To achieve carbon neutrality, the widespread adoption of electric vehicles (EVs) is driving the demand for next-generation lithium-based batteries with higher energy density, improved safety, and longer lifespan. All-solid-state batteries (ASSBs) employing LiMO₂(M = Ni, Co, Mn, and/or Al, Ni ≥ 80%) cathode active materials (CAMs) are considered promising candidates due to their high reversible capacities. However, Ni-rich CAMs suffer from structural and interfacial degradation, which is exacerbated when combined with sulfide-based solid electrolytes in ASSBs. Challenges include severe parasitic reactions at the CAM/electrolyte interface due to chemical incompatibility and electrochemical instability, and mechanical degradation such as particle isolation and CAM–electrolyte detachment, which intensifies with increasing Ni content.

In this presentation, to overcome the trade off relationship between reversible capacity and cycling stability of NCM cathode, an approach is to develop radially aligned primary particles with crystallographic texture by Nb doping in Ni-rich layered cathodes. The Nb-doped Ni-rich cathode not only induces the surface coating layer on cathode particle surface but also produces radially oriented primary particles, demonstrating good long-term cycling performances.
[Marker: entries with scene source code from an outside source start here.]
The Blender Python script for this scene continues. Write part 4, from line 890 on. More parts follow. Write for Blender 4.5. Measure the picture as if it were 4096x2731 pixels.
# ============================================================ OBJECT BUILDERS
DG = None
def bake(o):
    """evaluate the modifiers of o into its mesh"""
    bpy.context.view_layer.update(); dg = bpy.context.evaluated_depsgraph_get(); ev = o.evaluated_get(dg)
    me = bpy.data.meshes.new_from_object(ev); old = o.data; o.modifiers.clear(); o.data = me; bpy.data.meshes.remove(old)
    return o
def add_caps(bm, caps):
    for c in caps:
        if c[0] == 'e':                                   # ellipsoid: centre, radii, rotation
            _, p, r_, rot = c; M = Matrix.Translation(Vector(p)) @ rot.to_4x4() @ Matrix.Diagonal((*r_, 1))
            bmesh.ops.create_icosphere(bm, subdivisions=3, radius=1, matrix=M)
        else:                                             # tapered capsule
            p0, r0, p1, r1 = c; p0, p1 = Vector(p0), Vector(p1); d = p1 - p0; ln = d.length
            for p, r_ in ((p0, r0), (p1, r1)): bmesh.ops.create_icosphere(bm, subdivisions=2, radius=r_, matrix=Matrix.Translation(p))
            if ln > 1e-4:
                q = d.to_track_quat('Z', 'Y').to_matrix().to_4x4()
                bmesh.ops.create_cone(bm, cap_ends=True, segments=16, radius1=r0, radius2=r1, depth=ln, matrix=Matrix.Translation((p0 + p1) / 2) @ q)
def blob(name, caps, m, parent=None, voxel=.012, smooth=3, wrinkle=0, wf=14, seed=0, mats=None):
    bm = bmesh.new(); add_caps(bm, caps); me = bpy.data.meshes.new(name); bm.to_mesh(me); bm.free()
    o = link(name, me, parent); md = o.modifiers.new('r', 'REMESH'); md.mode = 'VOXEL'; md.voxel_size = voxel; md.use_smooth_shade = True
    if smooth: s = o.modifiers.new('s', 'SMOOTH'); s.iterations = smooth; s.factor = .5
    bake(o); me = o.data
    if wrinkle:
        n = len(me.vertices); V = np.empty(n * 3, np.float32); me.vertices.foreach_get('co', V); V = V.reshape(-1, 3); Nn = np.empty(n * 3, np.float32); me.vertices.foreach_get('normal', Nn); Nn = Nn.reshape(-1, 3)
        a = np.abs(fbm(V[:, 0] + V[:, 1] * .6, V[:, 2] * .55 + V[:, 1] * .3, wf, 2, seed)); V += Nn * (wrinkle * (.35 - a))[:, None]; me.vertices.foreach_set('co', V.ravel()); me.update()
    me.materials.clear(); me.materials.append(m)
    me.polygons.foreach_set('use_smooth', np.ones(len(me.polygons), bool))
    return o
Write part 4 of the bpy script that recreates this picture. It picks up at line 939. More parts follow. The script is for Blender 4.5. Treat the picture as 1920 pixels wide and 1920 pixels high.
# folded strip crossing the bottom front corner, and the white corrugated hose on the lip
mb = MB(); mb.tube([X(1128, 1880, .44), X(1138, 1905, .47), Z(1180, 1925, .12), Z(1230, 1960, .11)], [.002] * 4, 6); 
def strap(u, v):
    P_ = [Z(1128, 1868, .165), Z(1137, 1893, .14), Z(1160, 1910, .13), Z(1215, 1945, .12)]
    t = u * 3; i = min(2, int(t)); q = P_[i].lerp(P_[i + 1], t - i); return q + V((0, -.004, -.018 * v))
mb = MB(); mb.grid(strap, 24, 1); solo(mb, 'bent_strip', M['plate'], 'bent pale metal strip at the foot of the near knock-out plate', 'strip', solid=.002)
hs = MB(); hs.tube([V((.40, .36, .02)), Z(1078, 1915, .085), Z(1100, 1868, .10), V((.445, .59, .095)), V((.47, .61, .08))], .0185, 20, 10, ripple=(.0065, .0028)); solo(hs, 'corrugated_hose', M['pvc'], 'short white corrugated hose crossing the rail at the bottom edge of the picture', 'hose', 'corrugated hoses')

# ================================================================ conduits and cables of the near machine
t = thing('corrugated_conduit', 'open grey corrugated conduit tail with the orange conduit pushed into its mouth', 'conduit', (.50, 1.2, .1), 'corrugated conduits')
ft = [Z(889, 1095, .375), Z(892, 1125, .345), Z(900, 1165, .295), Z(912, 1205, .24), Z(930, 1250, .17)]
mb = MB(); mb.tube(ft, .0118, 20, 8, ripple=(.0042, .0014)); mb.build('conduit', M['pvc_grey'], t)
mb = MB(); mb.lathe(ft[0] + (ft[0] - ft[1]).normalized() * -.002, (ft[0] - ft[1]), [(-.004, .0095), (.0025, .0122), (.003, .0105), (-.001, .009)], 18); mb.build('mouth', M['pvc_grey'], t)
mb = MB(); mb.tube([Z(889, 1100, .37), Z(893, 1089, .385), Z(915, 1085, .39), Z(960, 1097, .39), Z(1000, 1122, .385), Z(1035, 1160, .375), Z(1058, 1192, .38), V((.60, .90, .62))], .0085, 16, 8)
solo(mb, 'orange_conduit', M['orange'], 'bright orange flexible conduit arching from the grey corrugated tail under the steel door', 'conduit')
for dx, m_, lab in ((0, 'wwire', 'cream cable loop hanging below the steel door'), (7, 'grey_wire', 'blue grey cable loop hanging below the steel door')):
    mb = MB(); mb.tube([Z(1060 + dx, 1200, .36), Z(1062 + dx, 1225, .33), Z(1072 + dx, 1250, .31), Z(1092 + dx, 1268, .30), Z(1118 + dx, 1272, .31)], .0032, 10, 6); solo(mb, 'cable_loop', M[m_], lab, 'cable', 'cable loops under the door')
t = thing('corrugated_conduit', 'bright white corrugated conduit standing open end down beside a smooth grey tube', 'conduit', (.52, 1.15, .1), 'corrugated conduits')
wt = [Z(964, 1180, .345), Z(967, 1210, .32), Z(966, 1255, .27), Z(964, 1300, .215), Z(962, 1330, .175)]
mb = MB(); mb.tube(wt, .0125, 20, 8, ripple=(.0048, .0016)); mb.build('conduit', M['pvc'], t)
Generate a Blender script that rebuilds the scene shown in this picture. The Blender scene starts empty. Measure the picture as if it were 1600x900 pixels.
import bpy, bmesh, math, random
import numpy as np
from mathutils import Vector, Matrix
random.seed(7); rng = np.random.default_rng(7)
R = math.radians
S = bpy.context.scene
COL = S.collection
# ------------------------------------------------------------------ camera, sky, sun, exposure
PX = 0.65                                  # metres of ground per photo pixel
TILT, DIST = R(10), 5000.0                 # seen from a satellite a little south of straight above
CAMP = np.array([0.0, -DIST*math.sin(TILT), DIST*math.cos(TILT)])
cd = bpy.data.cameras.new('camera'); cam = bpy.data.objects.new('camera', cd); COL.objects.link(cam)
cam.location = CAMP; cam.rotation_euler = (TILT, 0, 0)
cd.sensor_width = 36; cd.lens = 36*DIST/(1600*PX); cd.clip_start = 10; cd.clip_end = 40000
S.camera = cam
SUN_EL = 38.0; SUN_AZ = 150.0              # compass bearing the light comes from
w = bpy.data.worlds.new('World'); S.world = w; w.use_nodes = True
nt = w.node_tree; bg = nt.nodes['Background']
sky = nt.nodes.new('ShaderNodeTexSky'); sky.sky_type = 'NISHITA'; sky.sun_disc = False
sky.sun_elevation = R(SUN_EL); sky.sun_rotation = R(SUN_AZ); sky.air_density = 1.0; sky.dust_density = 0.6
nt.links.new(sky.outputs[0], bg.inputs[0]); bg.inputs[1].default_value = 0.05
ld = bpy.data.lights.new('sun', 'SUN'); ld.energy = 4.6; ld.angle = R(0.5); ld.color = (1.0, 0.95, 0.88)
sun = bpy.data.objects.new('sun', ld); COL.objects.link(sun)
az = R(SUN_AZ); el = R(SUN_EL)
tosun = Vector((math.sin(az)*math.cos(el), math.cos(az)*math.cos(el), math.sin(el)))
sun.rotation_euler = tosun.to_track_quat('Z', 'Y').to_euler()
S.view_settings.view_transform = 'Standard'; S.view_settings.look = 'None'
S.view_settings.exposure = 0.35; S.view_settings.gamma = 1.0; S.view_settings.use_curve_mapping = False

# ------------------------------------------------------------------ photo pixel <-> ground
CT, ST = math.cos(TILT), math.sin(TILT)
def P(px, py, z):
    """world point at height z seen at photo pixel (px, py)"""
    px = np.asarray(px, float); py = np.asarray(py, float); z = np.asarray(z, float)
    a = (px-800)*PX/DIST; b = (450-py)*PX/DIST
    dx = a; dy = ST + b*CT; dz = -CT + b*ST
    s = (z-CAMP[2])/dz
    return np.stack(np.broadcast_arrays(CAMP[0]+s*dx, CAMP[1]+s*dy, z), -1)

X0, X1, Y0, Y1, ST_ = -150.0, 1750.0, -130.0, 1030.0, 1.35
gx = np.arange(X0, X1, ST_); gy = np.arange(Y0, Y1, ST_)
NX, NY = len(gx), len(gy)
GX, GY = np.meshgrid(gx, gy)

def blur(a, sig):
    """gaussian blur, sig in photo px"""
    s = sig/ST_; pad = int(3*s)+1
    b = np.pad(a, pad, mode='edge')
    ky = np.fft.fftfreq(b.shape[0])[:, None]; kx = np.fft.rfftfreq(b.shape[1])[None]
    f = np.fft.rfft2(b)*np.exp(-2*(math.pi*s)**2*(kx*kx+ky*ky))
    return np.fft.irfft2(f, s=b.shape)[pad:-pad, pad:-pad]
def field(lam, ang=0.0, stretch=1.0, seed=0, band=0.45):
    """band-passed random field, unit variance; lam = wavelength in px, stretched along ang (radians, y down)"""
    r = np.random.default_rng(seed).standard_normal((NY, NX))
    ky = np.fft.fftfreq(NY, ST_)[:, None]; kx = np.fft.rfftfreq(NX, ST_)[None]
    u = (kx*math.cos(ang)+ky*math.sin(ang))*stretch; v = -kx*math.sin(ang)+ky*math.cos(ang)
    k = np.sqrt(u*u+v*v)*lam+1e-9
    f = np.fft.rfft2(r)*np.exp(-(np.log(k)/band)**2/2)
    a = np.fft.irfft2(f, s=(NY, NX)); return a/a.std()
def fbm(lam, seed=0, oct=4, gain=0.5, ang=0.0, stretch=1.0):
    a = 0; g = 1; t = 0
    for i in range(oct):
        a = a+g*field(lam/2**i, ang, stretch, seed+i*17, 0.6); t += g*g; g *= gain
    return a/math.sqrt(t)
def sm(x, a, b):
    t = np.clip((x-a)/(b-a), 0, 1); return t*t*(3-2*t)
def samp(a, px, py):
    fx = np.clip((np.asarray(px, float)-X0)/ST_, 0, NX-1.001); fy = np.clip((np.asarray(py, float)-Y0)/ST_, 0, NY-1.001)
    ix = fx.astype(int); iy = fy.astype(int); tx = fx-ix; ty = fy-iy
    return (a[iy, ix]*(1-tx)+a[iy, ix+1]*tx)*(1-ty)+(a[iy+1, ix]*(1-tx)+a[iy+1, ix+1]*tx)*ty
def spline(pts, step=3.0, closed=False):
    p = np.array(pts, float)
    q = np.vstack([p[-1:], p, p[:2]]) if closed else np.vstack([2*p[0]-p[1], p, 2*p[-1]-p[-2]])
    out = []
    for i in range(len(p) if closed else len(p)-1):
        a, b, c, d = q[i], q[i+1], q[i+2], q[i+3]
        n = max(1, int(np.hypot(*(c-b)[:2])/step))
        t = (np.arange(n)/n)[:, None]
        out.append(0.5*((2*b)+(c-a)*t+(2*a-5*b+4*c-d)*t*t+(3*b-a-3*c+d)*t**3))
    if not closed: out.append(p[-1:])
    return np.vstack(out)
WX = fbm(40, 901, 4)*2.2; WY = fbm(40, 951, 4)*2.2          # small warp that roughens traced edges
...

Furthermore,we systematically evaluated the degradation mechanisms of Ni-rich Li[Ni_xCo_yAl_1-x-y]O₂ cathodes in sulfide-based ASSBs using a series of CAMs with controlled surface and morphology modifications across a wide range of Ni contents (80–95%). Quantitative comparisons among pristine, surface-modified, morphology-modified, and dual-modified CAMs revealed that surface degradation dominates at 80% Ni content, while particle isolation and interfacial detachment become significant at 85% and above. Based on the deep understanding of the capacity fading mechanisms of Ni-rich CAMs in ASSBs and the contribution of each capacity fading factor, we also propose future research strategies for developing high-performance ASSBs.

Bio

YANG-Kook Sun, a member of the Korean Academy of Engineering and a professor at Hanyang University, is primarily engaged in research on advanced energy storage materials and lithium-ion batteries. He has made significant contributions to the commercialization of lithium-polymer batteries and proposed the concept of layered concentration-gradient cathode materials for lithium-ion batteries. His research focuses on the development of cathode materials for power batteries, including the capacity fade mechanisms of high-nickel cathodes, the design of concentration-gradient structures, and microstructural control through ion doping. His team has achieved groundbreaking progress in the field of power batteries for new energy vehicles, with relate (results/achievements) having been applied to commercial production.